- What is being asked: In the following material, identify every line holding the string "scene" and return it.

- Supplied records:
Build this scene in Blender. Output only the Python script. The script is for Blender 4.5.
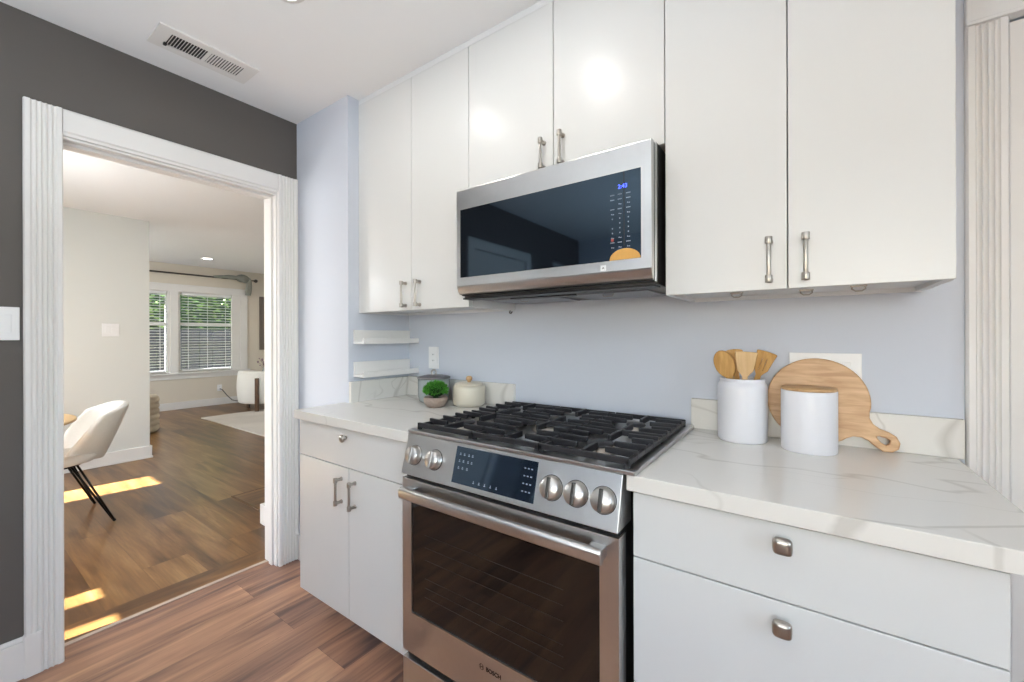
import bpy, bmesh, math, random
from mathutils import Vector, Matrix
random.seed(7)
S = bpy.context.scene
COL = S.collection
PI = math.pi
for o in list(bpy.data.objects): bpy.data.objects.remove(o)

# ------------------------------------------------------------------ camera
F, YAW, CY, H, RO = 415.3, 35.336, 336.36, 1.241, -0.0029
cam_d = bpy.data.cameras.new('camera'); cam = bpy.data.objects.new('camera', cam_d); COL.objects.link(cam)
cam_d.sensor_width = 36; cam_d.lens = F * 36 / 1024
cam_d.shift_y = -(341 - CY) / 1024
cam_d.clip_start = 0.02
cam.location = (0, 0, H)
cam.rotation_euler = (Matrix.Rotation(math.radians(YAW), 4, 'Z') @ Matrix.Rotation(PI/2, 4, 'X') @ Matrix.Rotation(RO, 4, 'Z')).to_euler()
S.camera = cam

# ------------------------------------------------------------------ world, sun, window fill lamps, exposure
S.view_settings.view_transform = 'Standard'; S.view_settings.look = 'None'
S.view_settings.gamma = 1; S.view_settings.use_curve_mapping = False
S.view_settings.exposure = 0.0
SUN_AZ = math.radians(8); SUN_EL = math.radians(40)
W = bpy.data.worlds.new('sky'); S.world = W; W.use_nodes = True
nt = W.node_tree; nt.nodes.clear()
sky = nt.nodes.new('ShaderNodeTexSky'); sky.sky_type = 'NISHITA'; sky.sun_disc = False
sky.sun_elevation = SUN_EL; sky.sun_rotation = PI + SUN_AZ
bg = nt.nodes.new('ShaderNodeBackground'); bg.inputs['Strength'].default_value = 0.9
wo = nt.nodes.new('ShaderNodeOutputWorld')
nt.links.new(sky.outputs[0], bg.inputs[0]); nt.links.new(bg.outputs[0], wo.inputs[0])

def light(kind, name, loc, energy, color, direction=(0, 0, -1), size=None, size_y=None, **kw):
    d = bpy.data.lights.new(name, kind); o = bpy.data.objects.new(name, d); COL.objects.link(o)
    o.location = loc; d.energy = energy; d.color = color
    o.rotation_euler = Vector(direction).to_track_quat('-Z', 'Y').to_euler()
    if size is not None:
        d.size = size
        if size_y: d.shape = 'RECTANGLE'; d.size_y = size_y
        else: d.shape = 'DISK'
    for k, v in kw.items(): setattr(d, k, v)
    return o
sun = light('SUN', 'sun', (0, -5, 6), 130.0, (0.86, 0.95, 1.0),
            (math.sin(SUN_AZ)*math.cos(SUN_EL), math.cos(SUN_AZ)*math.cos(SUN_EL), -math.sin(SUN_EL)), angle=math.radians(0.6))
light('AREA', 'kitchen_window_fill', (0.35, -2.42, 1.5), 19, (0.96, 0.97, 1.0), (0, 1, 0), 1.7, 1.3)  # added frontal fill lamp, set in the rear window opening
light('AREA', 'kitchen_side_fill', (2.04, -0.6, 1.5), 21, (0.84, 0.94, 1.0), (-1, 0, 0), 1.9, 1.3)  # area lamp added for side fill, at an unseen window
light('AREA', 'living_window_fill', (-7.3, -1.42, 1.45), 85, (0.94, 0.97, 1.0), (0, 1, 0), 2.0, 1.6)  # fills the living room from an added window out of view
light('AREA', 'dining_window_fill', (-3.75, -1.46, 1.0), 40, (0.95, 0.97, 1.0), (0, 1, 0), 0.9, 0.7)  # dining fill lamp, added behind an opening out of view

# ------------------------------------------------------------------ mesh helpers
ORG = {}
class MB:
    def __init__(s): s.v = []; s.f = []; s.sm = []
    def add(s, vs, fs, smooth=False, mat=None):
        n = len(s.v)
        if mat is not None: vs = [mat @ Vector(v) for v in vs]
        s.v += [tuple(v) for v in vs]; s.f += [tuple(i+n for i in f) for f in fs]; s.sm += [smooth]*len(fs); return s
    def box(s, x0, x1, y0, y1, z0, z1, mat=None):
        if x0 > x1: x0, x1 = x1, x0
        if y0 > y1: y0, y1 = y1, y0
        if z0 > z1: z0, z1 = z1, z0
        vs = [(x0,y0,z0),(x1,y0,z0),(x1,y1,z0),(x0,y1,z0),(x0,y0,z1),(x1,y0,z1),(x1,y1,z1),(x0,y1,z1)]
        return s.add(vs, [(0,3,2,1),(4,5,6,7),(0,1,5,4),(1,2,6,5),(2,3,7,6),(3,0,4,7)], False, mat)
    def lathe(s, prof, c=(0,0,0), n=40, mat=None, axis='z', smooth=True):
        vs = []; fs = []
        m = len(prof)
        for k in range(n):
            a = 2*PI*k/n
            for r, z in prof:
                x, y = r*math.cos(a), r*math.sin(a)
                vs.append((c[0]+x, c[1]+y, c[2]+z))
        for k in range(n):
            k2 = (k+1) % n
            for j in range(m-1):
                fs.append((k*m+j, k2*m+j, k2*m+j+1, k*m+j+1))
        if prof[0][0] > 1e-6: fs.append(tuple(k*m for k in range(n-1, -1, -1)))
        if prof[-1][0] > 1e-6: fs.append(tuple(k*m+m-1 for k in range(n)))
        return s.add(vs, fs, smooth, mat)
    def cyl(s, p0, p1, r0, r1=None, n=16, smooth=True):
        r1 = r0 if r1 is None else r1
        p0, p1 = Vector(p0), Vector(p1); d = p1-p0
        q = d.to_track_quat('Z', 'Y').to_matrix().to_4x4(); q.translation = p0
        return s.lathe([(r0, 0), (r1, d.length)], (0,0,0), n, q, smooth=smooth)
    def tube(s, pts, r, n=8, radii=None):
        P = [Vector(p) for p in pts]; vs = []; fs = []
        up = None
        for i, p in enumerate(P):
            t = (P[min(i+1, len(P)-1)] - P[max(i-1, 0)]).normalized()
            if up is None:
                up = Vector((0,0,1)) if abs(t.z) < 0.9 else Vector((1,0,0))
            a = t.cross(up).normalized(); b = a.cross(t).normalized(); up = b
            rr = radii[i] if radii else r
            for k in range(n):
                w = 2*PI*k/n; vs.append(p + a*math.cos(w)*rr + b*math.sin(w)*rr)
        for i in range(len(P)-1):
            for k in range(n):
                k2 = (k+1) % n; fs.append((i*n+k, i*n+k2, (i+1)*n+k2, (i+1)*n+k))
        fs.append(tuple(range(n-1, -1, -1))); fs.append(tuple((len(P)-1)*n+k for k in range(n)))
        return s.add(vs, fs, True)
    def prism(s, poly, plane, a0, a1, smooth=False, mat=None):
        # poly in 2D; plane 'xy' extruded along z, 'yz' along x, 'xz' along y
        n = len(poly)
        def P(u, w, a):
            return {'xy': (u, w, a), 'yz': (a, u, w), 'xz': (u, a, w)}[plane]
        vs = [P(u, w, a0) for u, w in poly] + [P(u, w, a1) for u, w in poly]
        fs = [tuple(range(n-1, -1, -1)), tuple(range(n, 2*n))] + [(i, (i+1) % n, n+(i+1) % n, n+i) for i in range(n)]
        return s.add(vs, fs, smooth, mat)
    def sphere(s, c, r, n=16, m=10, sz=1.0, mat=None):
        return s.lathe([(max(r*math.sin(PI*j/m), 0), -r*sz*math.cos(PI*j/m)) for j in range(m+1)], c, n, mat)
    def grid(s, fn, nu, nv, smooth=True):
        vs = [fn(i/nu, j/nv) for j in range(nv+1) for i in range(nu+1)]
        fs = [(j*(nu+1)+i, j*(nu+1)+i+1, (j+1)*(nu+1)+i+1, (j+1)*(nu+1)+i) for j in range(nv) for i in range(nu)]
        return s.add(vs, fs, smooth)

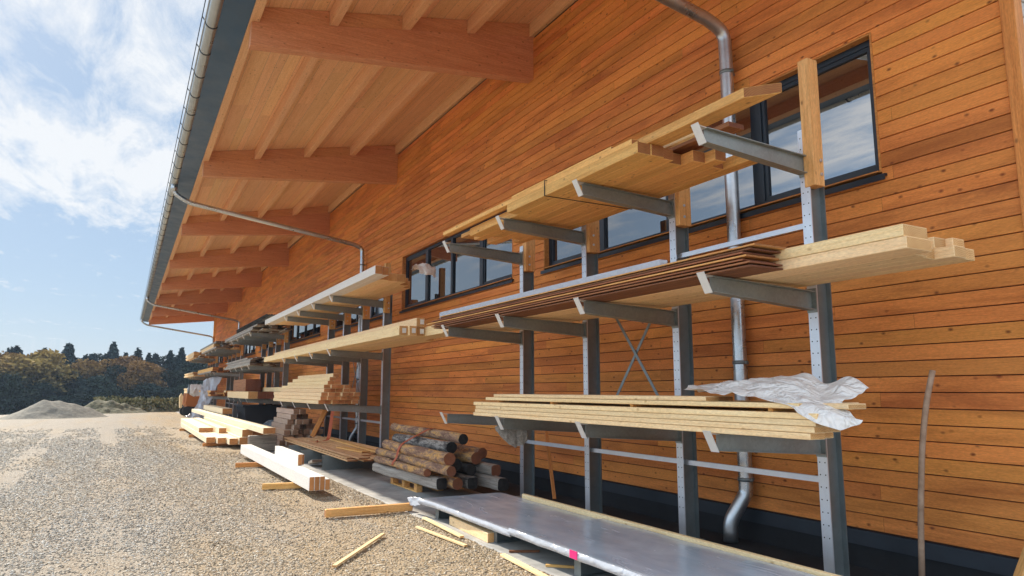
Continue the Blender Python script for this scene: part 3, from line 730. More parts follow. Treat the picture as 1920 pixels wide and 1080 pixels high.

- The answer:
Build this scene in Blender. Output only the Python script. The script is for Blender 4.5.
S = bpy.context.scene
Continue the Blender Python script for this scene: part 3, from line 730. More parts follow. Treat the picture as 1920 pixels wide and 1080 pixels high.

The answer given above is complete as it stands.